Those familiar with Atlantic City history are likely aware of Vicki Gold Levi. For more than five decades, Levi has been an Atlantic City historian, curator, collector and booster, as well as the founder of the Atlantic City Historical Museum, and a consultant for the HBO series, “Boardwalk Empire.” Her passion and love for “everything Atlantic City” was captured beautifully via a recent PBS documentary.
There’s no doubt that the foundation of this visual history begins with her father, Al Gold, the city’s official photographer from 1939 until his passing in 1964.
Many of the historic images we see today, notably the 1952 photograph of Marilyn Monroe as the grand marshal of the Miss America Parade, and the picture of Vicki with “Ol’ Blue Eyes” himself, circa 1950, are his. Many of his timeless images are included in Vicki Gold Levi’s landmark book, “Atlantic City: 125 Years of Ocean Madness.”
Al Gold may have been the city’s “official” photographer, but there were others who captured iconic images of Atlantic City through the years. One of the most unique ones was Robert Chester Maxwell, who specialized in different kinds of subject matter – subject matter that he created.
R.C. Maxwell’s photographs of Atlantic City, though memorable, were incidental to what he created. In 1921, he started the Electric Sign Manufacturing Company in Atlantic City. Maxwell’s company specialized in building electric, neon signs – called “spectaculars” in the trade back then – that could be seen on the Boardwalk, amusement piers and elsewhere.
Among his more outstanding and memorable contributions over his four-decade career were a 50-foot-tall thermometer that served as an ad for the Colgate company, and an immense sign for Chesterfield cigarettes that stood atop the Steel Pier for years.

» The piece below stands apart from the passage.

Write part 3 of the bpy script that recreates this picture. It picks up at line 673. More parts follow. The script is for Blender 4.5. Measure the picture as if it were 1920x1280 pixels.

That creation had more than 27,000 lightbulbs and was said to be, in the 1920s, the largest sign of its kind in the world.
Thankfully, Maxwell meticulously documented his advertising work, which not only included photos of his singular signs, but also included images of the surrounding areas where the signs were placed. Those photos were taken for the purpose of showing prospective clients the specific neighborhoods and parts of the Boardwalk where the signs would potentially be placed. The photographs may have been incidental, but they were fabulous.
Maxwell’s more spectacular electric signs of the 1920s were constructed and designed for Squibb’s Dental Cream, Lucky Strike cigarettes, General Electric, and billboards for Cutex, El Producto Cigars and Lorraine Hair Nets (10 cents and fully guaranteed). In the 1930s, Maxwell became more prolific, designing signage for Calvert liquors, Noxzema, Bromo-Seltzer, Camel cigarettes and a billboard for the Steel Pier.
His non-ad images include pictures of rolling chairs, and aerial views of the Boardwalk and beach in the spring and summer. His photos of the Boardwalk during World War II have been reproduced countless times.
Though one might assume that the neon sign advertising business slowed during the war years in the city, that wasn’t the case. That decade brought Maxwell new clients, including Carstairs Whiskey, Seagram’s, Wrigley’s, Philip Morris and new billboards for the Steel Pier.
The early 1950s marked the final chapter of Maxwell’s career, yet remained among his busiest years. Billboards and neon signs included those for Schlitz and Ballantine beers, Sherwin-Williams paints, Four Roses liquor and Sea Nymph bathing suits.
Maxwell also branched out and took photos of the Miss America Pageant, and rare images of African-Americans strolling down the Boardwalk. All of them are housed in the Duke University Library under the title, “Maxwell Did It! Photographing the Atlantic City Boardwalk 1920s-1950s.”
Robert Maxwell died at the age of 81 in 1955.
Life magazine photographer Alfred Eisenstaedt helped define photojournalism via his 2,500 photo stories and 90 Life magazine covers through the years. Perhaps his most famous magazine cover was taken on V-J Day in New York’s Times Square on Aug. 14, 1945. The photo showed an American sailor kissing a nurse in a dancelike dip which, said his 1995 New York Times obituary, “summed up the euphoria many Americans felt as the war came to a close.”
Five years before that iconic photo was published, Eisenstaedt was sent to Atlantic City to, according to Life magazine writer Bill Syken, “chronicle the bustling activity and amusements of the beach town at its peak.”
According to Syken, “In those pictures you’ll see the 1940 Miss America, Frances Burke, who had been crowned the year before at Atlantic City’s Convention Hall, posing with her sash on the beach. You’ll see the crowds at night flocking to the legendary Steel Pier amusement park, while others enjoy fine dining in a grand hotel. You’ll see women wearing bathing caps into the ocean to protect their hairdos, as was common in those days.”
In the acclaimed 1980 film “Atlantic City,” directed by Louis Malle, the small-time mobster played by Burt Lancaster, had nothing but fond memories of days past in the city.
“You should have seen the Atlantic Ocean in those days” was one of Lancaster’s more memorable lines. Thanks to the work of artists like Gold, Maxwell and Eisenstaedt, those good old days live on.